Other hoteliers voiced similar optimism. “We remain cautiously confident,” said Vasant Prabhu, chief financial officer of Starwood Hotels & Resorts Worldwide Inc., which owns the W and Sheraton brands, among others. Speaking about the industry generally, Mr. Prabhu said, “As the summer played out, the leisure traveler did not disappoint. Americans are definitely willing to spend [to go] on vacation.”

The next few weeks will be a crucial test for hotels, since it is the time when the big chains negotiate their corporate rates with companies that will be locked in for the coming year.

Airlines haven’t been as reluctant as hotels to raise prices. Spending on air transportation rose 3.9% in the second quarter, the government said. After bankruptcies and consolidation in the industry, airlines have worked to improve profitability.

With demand returning, and capacity still reduced, airlines boosted their rates 16% in the second quarter, according to the government.

Car rentals also have picked up. At Hertz Global Holdings Inc., U.S. car rental revenue rose 10% in the second quarter versus a year earlier, and the company reported that customers were keeping cars longer, further bolstering revenue.

The upturn is being felt in all corners of the travel industry. At Wyoming’s Jackson Hole Mountain Resort, the ski area’s iconic red tram, which carriers riders 4,100 vertical feet up the Teton Mountains, had 110,000 unique riders this summer, up 12.5% from 2009. With increased demand, the resort’s mountain-top restaurant, Couloir, was open six days a week this summer versus five in 2009.

“What we’ve seen with spending habits this summer leads us to be cautiously optimistic about the future,” said Chip Carey, chief marketing officer of the resort.

Another tourist destination, Las Vegas, has seen visits rise after falling 7% last year from a peak of more than 39 million visitors in 2007.

This summer, the number of visitors was down just 1.4% from the 2007 high.

Las Vegas has nearly 150,000 hotel rooms, the most of any U.S. city. The problem for the city’s tourism industry is that casino resorts have slashed prices amid a glut of new hotel rooms and also seen patrons spend less on gambling.

Average daily room rates in 2009 were $93, down about 30% from 2007.

But in recent months the rates have started to creep up for the first time since the recession.

Trips to national parks also are on the rise. After tossing around possible destinations for their first trip together, Samantha Lazarus, 24 years old, and her boyfriend settled on a four-night road trip to Bar Harbor, Maine, this summer, stopping at Acadia National Park along the way.

They weren’t the only ones. The number of visitors to Acadia rose 13% to 171,000 in the June-through-August period this year versus the same period of 2009.
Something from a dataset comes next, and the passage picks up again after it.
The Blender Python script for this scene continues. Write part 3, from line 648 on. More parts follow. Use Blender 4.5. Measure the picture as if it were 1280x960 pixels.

The couple splurged for two nights at a bed and breakfast, spent a night camping and used Priceline to find a hotel in Portland, Maine. The bed and breakfast was the most expensive stop, but at about $125 a night it was still within their budget, said Ms. Lazarus, a Brooklyn, N.Y., resident.

The trip was so affordable that the couple were able to swing it even though he’s searching for a full-time job.

“Both of us have money saved,” Ms. Lazarus said. “We didn’t take this vacation because it was cost-effective. It just worked out this way.”